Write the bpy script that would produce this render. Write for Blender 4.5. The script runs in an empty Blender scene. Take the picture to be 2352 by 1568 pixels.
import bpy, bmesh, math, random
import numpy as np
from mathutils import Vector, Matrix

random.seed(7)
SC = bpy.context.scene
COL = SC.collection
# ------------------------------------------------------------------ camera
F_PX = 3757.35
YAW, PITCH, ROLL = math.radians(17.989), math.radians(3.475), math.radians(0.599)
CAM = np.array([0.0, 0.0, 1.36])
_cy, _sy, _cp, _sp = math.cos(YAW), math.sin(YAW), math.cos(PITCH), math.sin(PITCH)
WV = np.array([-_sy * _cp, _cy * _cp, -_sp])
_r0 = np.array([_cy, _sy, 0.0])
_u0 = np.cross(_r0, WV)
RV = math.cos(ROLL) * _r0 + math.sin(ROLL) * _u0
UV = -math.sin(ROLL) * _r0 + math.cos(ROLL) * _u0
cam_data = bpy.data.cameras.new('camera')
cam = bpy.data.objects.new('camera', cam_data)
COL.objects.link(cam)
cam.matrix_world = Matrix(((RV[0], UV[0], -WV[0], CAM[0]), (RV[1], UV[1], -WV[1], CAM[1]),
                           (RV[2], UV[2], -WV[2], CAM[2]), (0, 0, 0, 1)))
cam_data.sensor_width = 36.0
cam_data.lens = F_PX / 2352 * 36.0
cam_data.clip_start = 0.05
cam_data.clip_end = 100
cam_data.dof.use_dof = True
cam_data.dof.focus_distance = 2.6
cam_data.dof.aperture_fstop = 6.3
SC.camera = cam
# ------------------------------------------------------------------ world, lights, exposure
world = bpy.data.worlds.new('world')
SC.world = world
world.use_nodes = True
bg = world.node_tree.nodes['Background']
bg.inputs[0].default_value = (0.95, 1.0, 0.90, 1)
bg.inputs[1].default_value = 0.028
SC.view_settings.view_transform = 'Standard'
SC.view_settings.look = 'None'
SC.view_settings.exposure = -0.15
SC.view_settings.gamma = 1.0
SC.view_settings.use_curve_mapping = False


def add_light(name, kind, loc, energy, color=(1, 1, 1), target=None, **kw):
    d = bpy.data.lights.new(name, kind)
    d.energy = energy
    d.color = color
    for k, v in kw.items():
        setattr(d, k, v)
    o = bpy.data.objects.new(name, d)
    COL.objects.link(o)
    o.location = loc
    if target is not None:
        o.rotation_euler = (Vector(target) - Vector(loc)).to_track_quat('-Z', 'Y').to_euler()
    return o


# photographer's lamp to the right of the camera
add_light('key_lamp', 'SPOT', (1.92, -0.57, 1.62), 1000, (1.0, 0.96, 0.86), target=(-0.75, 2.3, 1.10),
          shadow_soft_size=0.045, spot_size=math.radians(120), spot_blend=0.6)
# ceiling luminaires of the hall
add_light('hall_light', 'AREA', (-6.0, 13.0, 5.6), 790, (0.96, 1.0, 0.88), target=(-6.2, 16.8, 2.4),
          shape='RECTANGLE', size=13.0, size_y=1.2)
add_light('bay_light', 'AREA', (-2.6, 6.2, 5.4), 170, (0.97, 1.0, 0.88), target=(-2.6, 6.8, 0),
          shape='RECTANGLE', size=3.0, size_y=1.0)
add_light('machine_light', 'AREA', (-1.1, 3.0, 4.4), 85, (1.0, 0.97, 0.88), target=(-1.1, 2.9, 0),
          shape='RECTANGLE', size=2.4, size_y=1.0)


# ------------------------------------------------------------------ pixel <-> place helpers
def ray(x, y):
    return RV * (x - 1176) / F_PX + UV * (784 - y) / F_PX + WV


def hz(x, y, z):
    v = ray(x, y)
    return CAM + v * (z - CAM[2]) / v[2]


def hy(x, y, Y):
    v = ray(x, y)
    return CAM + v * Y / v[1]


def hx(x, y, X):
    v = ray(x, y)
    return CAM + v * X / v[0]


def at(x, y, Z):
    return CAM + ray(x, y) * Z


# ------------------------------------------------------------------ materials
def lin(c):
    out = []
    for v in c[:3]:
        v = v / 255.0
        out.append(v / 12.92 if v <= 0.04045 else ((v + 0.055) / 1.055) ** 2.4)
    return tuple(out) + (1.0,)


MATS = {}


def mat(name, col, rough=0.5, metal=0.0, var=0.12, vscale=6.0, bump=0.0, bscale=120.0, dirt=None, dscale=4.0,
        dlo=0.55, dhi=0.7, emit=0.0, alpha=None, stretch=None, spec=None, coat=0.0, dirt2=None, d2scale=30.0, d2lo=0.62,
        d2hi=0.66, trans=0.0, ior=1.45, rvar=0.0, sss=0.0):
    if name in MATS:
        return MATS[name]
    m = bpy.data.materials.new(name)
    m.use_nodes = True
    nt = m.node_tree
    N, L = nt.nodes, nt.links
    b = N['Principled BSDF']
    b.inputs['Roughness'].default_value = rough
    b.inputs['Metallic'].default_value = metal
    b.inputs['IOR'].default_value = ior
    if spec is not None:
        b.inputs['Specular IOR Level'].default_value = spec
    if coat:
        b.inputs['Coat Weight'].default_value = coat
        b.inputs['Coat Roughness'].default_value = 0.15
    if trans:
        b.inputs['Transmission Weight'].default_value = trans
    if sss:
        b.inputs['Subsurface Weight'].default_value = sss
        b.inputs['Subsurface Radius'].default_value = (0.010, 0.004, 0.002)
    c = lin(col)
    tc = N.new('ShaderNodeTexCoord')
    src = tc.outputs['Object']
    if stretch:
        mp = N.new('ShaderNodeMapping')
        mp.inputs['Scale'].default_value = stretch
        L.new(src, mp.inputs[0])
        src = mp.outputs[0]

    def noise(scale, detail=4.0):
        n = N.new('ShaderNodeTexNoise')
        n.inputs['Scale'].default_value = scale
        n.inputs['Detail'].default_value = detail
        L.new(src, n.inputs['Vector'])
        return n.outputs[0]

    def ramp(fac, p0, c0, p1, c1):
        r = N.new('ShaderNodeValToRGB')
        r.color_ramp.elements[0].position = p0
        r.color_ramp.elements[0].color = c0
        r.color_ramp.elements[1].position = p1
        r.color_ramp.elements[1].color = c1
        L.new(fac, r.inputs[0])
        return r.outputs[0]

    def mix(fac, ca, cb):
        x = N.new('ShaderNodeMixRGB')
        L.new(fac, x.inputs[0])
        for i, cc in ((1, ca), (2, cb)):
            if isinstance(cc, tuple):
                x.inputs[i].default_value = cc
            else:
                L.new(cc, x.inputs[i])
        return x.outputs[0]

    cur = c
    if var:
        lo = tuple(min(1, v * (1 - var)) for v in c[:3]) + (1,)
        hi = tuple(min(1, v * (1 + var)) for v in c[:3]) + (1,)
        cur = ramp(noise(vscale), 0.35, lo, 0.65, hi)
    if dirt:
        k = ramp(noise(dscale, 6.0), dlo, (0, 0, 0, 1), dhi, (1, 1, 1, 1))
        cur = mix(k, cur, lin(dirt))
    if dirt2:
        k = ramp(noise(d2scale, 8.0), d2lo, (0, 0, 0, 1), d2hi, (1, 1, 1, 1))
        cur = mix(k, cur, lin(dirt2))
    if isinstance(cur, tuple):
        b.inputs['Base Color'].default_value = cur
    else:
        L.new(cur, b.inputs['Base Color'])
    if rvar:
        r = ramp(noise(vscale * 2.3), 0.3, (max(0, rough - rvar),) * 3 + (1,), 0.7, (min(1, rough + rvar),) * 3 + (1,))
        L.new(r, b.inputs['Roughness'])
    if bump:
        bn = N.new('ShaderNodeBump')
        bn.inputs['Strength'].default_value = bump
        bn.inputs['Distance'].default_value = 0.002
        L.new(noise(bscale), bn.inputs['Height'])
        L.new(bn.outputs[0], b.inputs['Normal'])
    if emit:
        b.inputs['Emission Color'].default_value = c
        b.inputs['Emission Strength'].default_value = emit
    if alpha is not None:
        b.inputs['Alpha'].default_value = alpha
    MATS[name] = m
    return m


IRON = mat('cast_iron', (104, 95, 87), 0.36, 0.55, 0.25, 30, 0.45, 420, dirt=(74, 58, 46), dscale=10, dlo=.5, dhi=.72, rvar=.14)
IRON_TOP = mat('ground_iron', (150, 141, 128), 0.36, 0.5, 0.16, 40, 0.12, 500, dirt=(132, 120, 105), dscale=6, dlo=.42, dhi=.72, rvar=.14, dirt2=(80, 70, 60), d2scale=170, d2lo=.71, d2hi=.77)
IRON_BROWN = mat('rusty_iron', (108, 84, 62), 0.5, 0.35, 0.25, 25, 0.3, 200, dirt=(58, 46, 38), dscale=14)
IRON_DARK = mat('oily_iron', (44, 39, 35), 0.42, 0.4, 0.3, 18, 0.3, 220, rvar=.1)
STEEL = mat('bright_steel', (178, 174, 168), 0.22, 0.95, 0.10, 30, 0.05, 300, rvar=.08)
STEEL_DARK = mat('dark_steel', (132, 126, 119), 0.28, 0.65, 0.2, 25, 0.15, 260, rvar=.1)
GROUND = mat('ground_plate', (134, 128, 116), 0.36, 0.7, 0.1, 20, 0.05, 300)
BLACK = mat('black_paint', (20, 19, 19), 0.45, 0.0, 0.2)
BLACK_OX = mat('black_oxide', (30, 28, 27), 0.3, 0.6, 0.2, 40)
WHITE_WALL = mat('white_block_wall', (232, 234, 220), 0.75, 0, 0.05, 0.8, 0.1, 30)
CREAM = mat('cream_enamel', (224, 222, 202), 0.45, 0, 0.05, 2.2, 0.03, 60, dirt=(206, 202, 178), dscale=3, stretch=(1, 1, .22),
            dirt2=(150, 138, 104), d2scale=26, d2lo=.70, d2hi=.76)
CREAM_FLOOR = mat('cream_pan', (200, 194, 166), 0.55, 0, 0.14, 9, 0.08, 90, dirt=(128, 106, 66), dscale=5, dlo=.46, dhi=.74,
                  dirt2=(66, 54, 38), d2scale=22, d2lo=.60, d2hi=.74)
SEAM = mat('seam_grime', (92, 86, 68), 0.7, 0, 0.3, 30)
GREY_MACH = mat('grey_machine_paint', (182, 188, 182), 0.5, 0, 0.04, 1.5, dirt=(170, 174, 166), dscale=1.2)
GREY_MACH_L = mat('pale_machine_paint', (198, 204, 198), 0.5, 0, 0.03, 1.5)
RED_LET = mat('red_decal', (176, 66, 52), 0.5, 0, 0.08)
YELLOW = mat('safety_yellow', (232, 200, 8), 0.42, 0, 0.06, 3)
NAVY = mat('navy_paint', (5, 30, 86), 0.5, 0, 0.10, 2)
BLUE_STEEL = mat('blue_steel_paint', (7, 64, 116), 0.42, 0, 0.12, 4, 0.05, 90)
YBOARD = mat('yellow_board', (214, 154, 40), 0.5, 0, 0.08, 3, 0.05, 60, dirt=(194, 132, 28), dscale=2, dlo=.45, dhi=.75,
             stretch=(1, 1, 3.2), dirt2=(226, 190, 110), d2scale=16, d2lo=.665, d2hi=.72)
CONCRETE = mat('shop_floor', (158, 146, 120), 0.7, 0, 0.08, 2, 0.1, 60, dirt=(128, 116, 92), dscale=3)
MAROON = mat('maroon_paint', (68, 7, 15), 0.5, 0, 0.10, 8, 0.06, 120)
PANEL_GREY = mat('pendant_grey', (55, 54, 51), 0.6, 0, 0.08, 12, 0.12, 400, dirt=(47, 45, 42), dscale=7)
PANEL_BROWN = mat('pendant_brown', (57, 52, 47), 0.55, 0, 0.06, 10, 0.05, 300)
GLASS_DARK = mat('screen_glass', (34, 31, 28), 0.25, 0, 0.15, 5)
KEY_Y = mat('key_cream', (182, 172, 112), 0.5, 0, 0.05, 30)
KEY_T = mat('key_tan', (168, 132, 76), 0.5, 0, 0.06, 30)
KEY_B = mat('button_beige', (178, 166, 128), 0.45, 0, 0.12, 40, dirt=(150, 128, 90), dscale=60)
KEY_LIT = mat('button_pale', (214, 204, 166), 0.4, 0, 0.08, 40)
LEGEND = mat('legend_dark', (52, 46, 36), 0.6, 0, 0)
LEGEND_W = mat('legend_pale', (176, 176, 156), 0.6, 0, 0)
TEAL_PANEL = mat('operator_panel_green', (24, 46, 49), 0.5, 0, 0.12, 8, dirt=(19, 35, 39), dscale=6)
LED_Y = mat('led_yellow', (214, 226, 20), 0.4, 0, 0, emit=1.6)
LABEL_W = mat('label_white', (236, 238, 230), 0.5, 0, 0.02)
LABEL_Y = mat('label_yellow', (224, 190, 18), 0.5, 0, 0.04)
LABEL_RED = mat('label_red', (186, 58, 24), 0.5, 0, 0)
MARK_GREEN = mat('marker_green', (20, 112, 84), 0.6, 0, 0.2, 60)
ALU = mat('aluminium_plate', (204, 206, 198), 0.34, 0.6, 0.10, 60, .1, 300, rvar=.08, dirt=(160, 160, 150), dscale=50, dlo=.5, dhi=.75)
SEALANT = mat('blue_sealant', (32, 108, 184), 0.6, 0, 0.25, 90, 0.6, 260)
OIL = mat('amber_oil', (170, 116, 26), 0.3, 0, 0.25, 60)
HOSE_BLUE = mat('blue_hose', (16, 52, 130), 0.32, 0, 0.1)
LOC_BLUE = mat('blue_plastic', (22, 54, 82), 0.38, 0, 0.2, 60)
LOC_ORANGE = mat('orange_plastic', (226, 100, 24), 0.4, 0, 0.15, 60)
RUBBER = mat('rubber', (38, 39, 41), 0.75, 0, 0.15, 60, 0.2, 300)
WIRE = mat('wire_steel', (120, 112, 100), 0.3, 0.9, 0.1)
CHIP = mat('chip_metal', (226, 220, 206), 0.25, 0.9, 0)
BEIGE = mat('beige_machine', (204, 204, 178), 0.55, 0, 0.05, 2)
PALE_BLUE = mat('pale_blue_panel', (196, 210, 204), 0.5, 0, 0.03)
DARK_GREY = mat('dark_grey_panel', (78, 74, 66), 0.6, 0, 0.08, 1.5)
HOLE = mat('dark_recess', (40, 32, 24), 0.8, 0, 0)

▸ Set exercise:
Exactly as they stand, set down the lines from the top of the data through the line with "from mathutils import Vector, Matrix".

▸ In response:
Write the bpy script that would produce this render. Write for Blender 4.5. The script runs in an empty Blender scene. Take the picture to be 2352 by 1568 pixels.
import bpy, bmesh, math, random
import numpy as np
from mathutils import Vector, Matrix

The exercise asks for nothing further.